» Task description
Reproduce, please, only the lines from the first line below to the line containing "rnd = random.Random(7)", inclusive.

» Data segment
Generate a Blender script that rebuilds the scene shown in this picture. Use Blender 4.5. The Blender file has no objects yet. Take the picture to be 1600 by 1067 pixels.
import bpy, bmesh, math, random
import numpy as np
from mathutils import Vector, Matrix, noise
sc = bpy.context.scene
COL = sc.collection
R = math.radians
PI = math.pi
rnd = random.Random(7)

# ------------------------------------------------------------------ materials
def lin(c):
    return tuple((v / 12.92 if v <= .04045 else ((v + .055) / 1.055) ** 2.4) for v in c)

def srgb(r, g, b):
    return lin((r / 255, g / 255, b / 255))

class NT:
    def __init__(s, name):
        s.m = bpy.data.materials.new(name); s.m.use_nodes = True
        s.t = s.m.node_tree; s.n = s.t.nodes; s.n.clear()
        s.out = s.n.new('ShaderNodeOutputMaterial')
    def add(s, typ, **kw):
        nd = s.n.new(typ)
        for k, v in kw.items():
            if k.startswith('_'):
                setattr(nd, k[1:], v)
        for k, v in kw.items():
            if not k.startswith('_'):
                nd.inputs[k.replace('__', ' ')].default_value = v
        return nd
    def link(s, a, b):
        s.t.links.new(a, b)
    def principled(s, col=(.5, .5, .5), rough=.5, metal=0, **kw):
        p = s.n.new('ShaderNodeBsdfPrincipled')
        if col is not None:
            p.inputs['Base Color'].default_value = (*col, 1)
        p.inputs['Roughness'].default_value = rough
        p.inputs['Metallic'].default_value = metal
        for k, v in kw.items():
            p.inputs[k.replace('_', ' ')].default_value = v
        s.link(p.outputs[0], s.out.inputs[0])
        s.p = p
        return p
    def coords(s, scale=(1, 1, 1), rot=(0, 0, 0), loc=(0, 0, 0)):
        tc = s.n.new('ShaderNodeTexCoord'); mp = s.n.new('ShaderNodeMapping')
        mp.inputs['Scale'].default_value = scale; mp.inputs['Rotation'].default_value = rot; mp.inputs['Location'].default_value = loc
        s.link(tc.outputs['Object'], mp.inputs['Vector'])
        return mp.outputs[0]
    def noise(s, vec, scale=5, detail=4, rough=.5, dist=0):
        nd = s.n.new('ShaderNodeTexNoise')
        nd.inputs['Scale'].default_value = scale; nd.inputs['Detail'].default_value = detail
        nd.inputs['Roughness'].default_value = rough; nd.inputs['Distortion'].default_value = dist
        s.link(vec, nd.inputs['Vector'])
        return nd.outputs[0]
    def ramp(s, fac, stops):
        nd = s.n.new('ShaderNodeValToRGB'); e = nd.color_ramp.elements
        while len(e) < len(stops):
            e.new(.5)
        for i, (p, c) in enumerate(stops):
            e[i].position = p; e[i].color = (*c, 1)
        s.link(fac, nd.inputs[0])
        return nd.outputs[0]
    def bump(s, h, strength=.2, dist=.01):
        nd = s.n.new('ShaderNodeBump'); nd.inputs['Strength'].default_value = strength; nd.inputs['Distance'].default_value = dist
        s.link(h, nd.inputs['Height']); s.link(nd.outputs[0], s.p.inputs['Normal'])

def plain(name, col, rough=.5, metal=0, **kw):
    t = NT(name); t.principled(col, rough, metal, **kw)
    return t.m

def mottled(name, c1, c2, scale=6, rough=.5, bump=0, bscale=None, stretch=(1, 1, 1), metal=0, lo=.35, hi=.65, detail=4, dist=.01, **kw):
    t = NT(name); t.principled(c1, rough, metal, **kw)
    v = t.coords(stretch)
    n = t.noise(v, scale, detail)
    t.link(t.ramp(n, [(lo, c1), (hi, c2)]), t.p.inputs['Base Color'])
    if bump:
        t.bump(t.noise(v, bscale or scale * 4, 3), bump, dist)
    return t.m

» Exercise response
Generate a Blender script that rebuilds the scene shown in this picture. Use Blender 4.5. The Blender file has no objects yet. Take the picture to be 1600 by 1067 pixels.
import bpy, bmesh, math, random
import numpy as np
from mathutils import Vector, Matrix, noise
sc = bpy.context.scene
COL = sc.collection
R = math.radians
PI = math.pi
rnd = random.Random(7)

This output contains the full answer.